Money Matters - why responsible investment is key to financing the SDGs

by Louise Scott Director, Global Sustainability

Email +44 7734 958942

The UN Sustainable Development Goals (SDGs) have been part of the global business conversation ever since 193 nations voted to adopt them in 2015.

Three years later, however, the SDGs still lack the real momentum and commitment from business that is required if they stand any hope of being achieved on schedule by 2030.

A key factor in jumpstarting SDG progress is financing.  It is estimated that the SDGs will need investment of $5 - $7 trillion a year, and that the annual financing gap in developing countries alone is $2.5 trillion. That is surely achievable when you consider that global GDP is approximately $115 trillion. The potential rewards for investors and business are huge - an estimated $12 trillion in market opportunities (through business savings and revenue). Yet, until recently, the investment community has been slow to grasp the potential of sustainable finance and the SDGs in particular.

That finally seems to be changing.  Over the last year the asset value of impact investing funds has doubled and new SDG-specific funds have launched. The green bond market is now worth an estimated $250 billion and influential industry leaders like Blackrock CEO, Larry Fink, have urged the corporate world to meet the needs of society and not just shareholders.

Our latest Private Equity Responsible Investment survey suggests this sector too is becoming more aware and aligned to the SDGs.  Sixty seven percent of respondents said they had already identified and prioritised SDGs that are relevant to their investments (up from 38% in 2016). And 43% say they had adopted a proactive approach to monitoring and reporting portfolio company performance against the SDGs. A third (33%) have also factored the SDGs into their responsible investment or Environmental, Social and Governance (ESG) approach or strategy.

However, even as private equity and the investment sector more broadly gears up to finance the SDGs, are companies prepared to take the necessary steps towards this more responsible way of operating? Have they clearly identified and articulated the SDGs that have the greatest impact on and value to their business? And have they incorporated the SDGs into their overall business strategy or are they classifying them as just another non-financial accounting issue?  

Based on our SDG Reporting Challenge – an analysis of the corporate and sustainability reporting of over 700 companies globally – it would appear that companies still have a way to go. While half of the companies we studied had clearly prioritised the SDGs in their public statements, just 27% had integrated those SDGs into business strategy.
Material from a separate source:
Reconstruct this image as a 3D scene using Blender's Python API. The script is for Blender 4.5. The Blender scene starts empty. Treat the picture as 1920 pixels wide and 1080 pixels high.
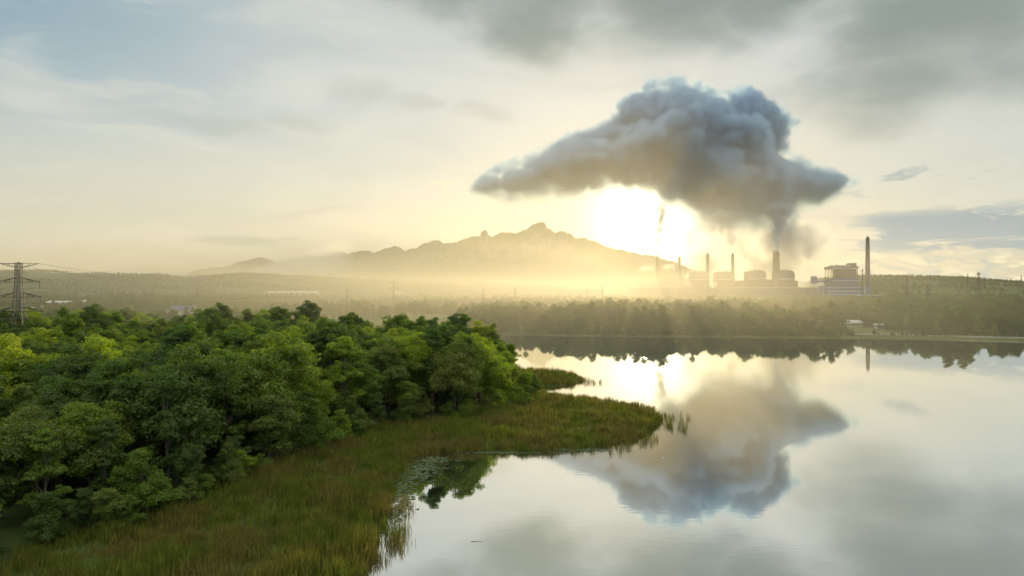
import bpy, math, random
import numpy as np
from mathutils import Vector

random.seed(7)
rng = np.random.default_rng(11)
sc = bpy.context.scene
COL = sc.collection
R = math.radians

# ------------------------------------------------------------------ camera
CAM_H = 35.0
FPX = 1280.0          # focal length in photo pixels (24 mm lens, 1920 px wide)
HOR = 545.0           # horizon row
cam = bpy.data.cameras.new('camera')
cam.lens = 24.0; cam.sensor_width = 36.0
cam.clip_start = 0.5; cam.clip_end = 60000
camo = bpy.data.objects.new('camera', cam); COL.objects.link(camo)
camo.location = (0, 0, CAM_H)
camo.rotation_euler = (R(90) + math.atan((HOR - 540) / FPX), 0, 0)
sc.camera = camo

def gp(px, py, z=0.0):
    """photo pixel -> point on the level z (D, X in metres from the camera)"""
    D = FPX * (CAM_H - z) / (py - HOR)
    return ((px - 960) / FPX * D, D)

def at(px, D):
    return (px - 960) / FPX * D

def zat(py, D):
    return CAM_H + (HOR - py) / FPX * D

# ------------------------------------------------------------------ render settings
sc.render.engine = 'CYCLES'
cy = sc.cycles
cy.use_denoising = True
cy.use_adaptive_sampling = True
cy.adaptive_threshold = 0.02
cy.max_bounces = 6; cy.diffuse_bounces = 2; cy.glossy_bounces = 2
cy.transmission_bounces = 3; cy.volume_bounces = 3; cy.transparent_max_bounces = 8
cy.volume_step_rate = 1.0
cy.volume_max_steps = 256
cy.sample_clamp_indirect = 6.0
cy.caustics_reflective = False; cy.caustics_refractive = False
sc.view_settings.view_transform = 'Standard'
sc.view_settings.look = 'None'
sc.view_settings.exposure = 0.6
sc.view_settings.gamma = 1.0

# ------------------------------------------------------------------ node helper
def s2l(c):
    return tuple(((v / 255) / 12.92 if v / 255 <= 0.04045 else ((v / 255 + 0.055) / 1.055) ** 2.4) for v in c) + (1.0,)

class NT:
    def __init__(s, tree):
        s.t = tree; s.n = tree.nodes; s.l = tree.links
    def new(s, typ, **kw):
        nd = s.n.new(typ)
        for k, v in kw.items(): setattr(nd, k, v)
        return nd
    def put(s, sock, v):
        if v is None: return
        if isinstance(v, bpy.types.NodeSocket): s.l.new(v, sock)
        else:
            if isinstance(v, (tuple, list)) and len(v) == 4 and sock.type == 'VECTOR': v = v[:3]
            sock.default_value = v
    def m(s, op, a, b=None, c=None, clamp=False):
        nd = s.new('ShaderNodeMath', operation=op, use_clamp=clamp)
        s.put(nd.inputs[0], a); s.put(nd.inputs[1], b)
        if c is not None: s.put(nd.inputs[2], c)
        return nd.outputs[0]
    def mix(s, f, a, b, mode='MIX'):
        nd = s.new('ShaderNodeMix', data_type='RGBA', blend_type=mode)
        nd.clamp_factor = True
        s.put(nd.inputs[0], f); s.put(nd.inputs[6], a); s.put(nd.inputs[7], b)
        return nd.outputs[2]
    def noise(s, vec, scale, detail=4, rough=0.5, dist=0.0, col=False, lac=2.0):
        nd = s.new('ShaderNodeTexNoise')
        if vec is not None: s.put(nd.inputs['Vector'], vec)
        nd.inputs['Scale'].default_value = scale; nd.inputs['Detail'].default_value = detail
        nd.inputs['Roughness'].default_value = rough; nd.inputs['Distortion'].default_value = dist
        nd.inputs['Lacunarity'].default_value = lac
        return nd.outputs['Color' if col else 'Fac']
    def vec(s, x, y, z=0.0):
        nd = s.new('ShaderNodeCombineXYZ')
        s.put(nd.inputs[0], x); s.put(nd.inputs[1], y); s.put(nd.inputs[2], z)
        return nd.outputs[0]
    def rng(s, v, a, b, c=0.0, d=1.0, smooth=True):
        nd = s.new('ShaderNodeMapRange')
        nd.interpolation_type = 'SMOOTHSTEP' if smooth else 'LINEAR'
        s.put(nd.inputs[0], v)
        for i, q in enumerate((a, b, c, d)): s.put(nd.inputs[1 + i], q)
        return nd.outputs[0]
    def ramp(s, f, stops):
        nd = s.new('ShaderNodeValToRGB')
        e = nd.color_ramp.elements
        while len(e) < len(stops): e.new(0.5)
        for q, (p, c) in zip(e, stops): q.position = p; q.color = c
        s.put(nd.inputs[0], f)
        return nd.outputs[0]

# ------------------------------------------------------------------ sun
SUN_PX, SUN_PY = 1212, 428
SUN_AZ = math.atan((SUN_PX - 960) / FPX)                      # to the right of +Y
SUN_EL = math.atan((HOR - SUN_PY) / math.hypot(FPX, SUN_PX - 960))
SUN_DIR = Vector((math.sin(SUN_AZ) * math.cos(SUN_EL), math.cos(SUN_AZ) * math.cos(SUN_EL), math.sin(SUN_EL)))
sl = bpy.data.lights.new('sun', 'SUN')
sl.energy = 4.0; sl.angle = R(0.6); sl.color = (1.0, 0.79, 0.42)
so = bpy.data.objects.new('sun', sl); COL.objects.link(so)
so.rotation_euler = SUN_DIR.to_track_quat('Z', 'Y').to_euler()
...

Prioritising the relevant goals undoubtedly is an important first step to moving beyond paying lip service to the SDGs. However companies aren’t going to make progress on the Goals or gain the benefits of aligning with them if they can’t embed those priorities into strategy. When they do, the SDGs can act as a lens to help business take a systematic approach to understanding their total impacts. In doing so organisations can mitigate negative impacts and focus attention on those areas where they can have a positive impact – whether it be investment decisions, research and development or innovative new product offerings.

How then to bridge the gap between good intentions and real business strategy? Certainly leadership plays a key role. CEOs and senior executives need to take an active interest in driving progress. It was notable from our research that just 19% of CEO or Chair statements in annual reports mention the SDGs.

By setting a leadership tone the board also can make clear that every part of the organisation has a role to play in meeting the SDGs – they aren’t simply the responsibility of the sustainability or CSR departments.

To reinforce that the SDGs are everyone’s responsibility companies will need to establish meaningful KPIs for meeting the goals – ones that are specific both to the business as a whole and to individual functions and roles within the business. This will embed the goals into the heart of everyday activities, targets and also rewards.

With the right leadership, employee buy-in and KPIs companies can start to measure and report on SDG progress with the same rigour that they currently apply to their financial performance. Only by integrating the reporting of financial and non-financial (and establishing a consistent benchmark for both) will companies and investors be able to accurately evaluate the value that meeting the SDGs is delivering for the business.

Moving forward, the SDGs can help companies address the areas where they have the greatest impact and also provide the framework to give the financial services sector the right information to give the Goals a much needed investment jumpstart.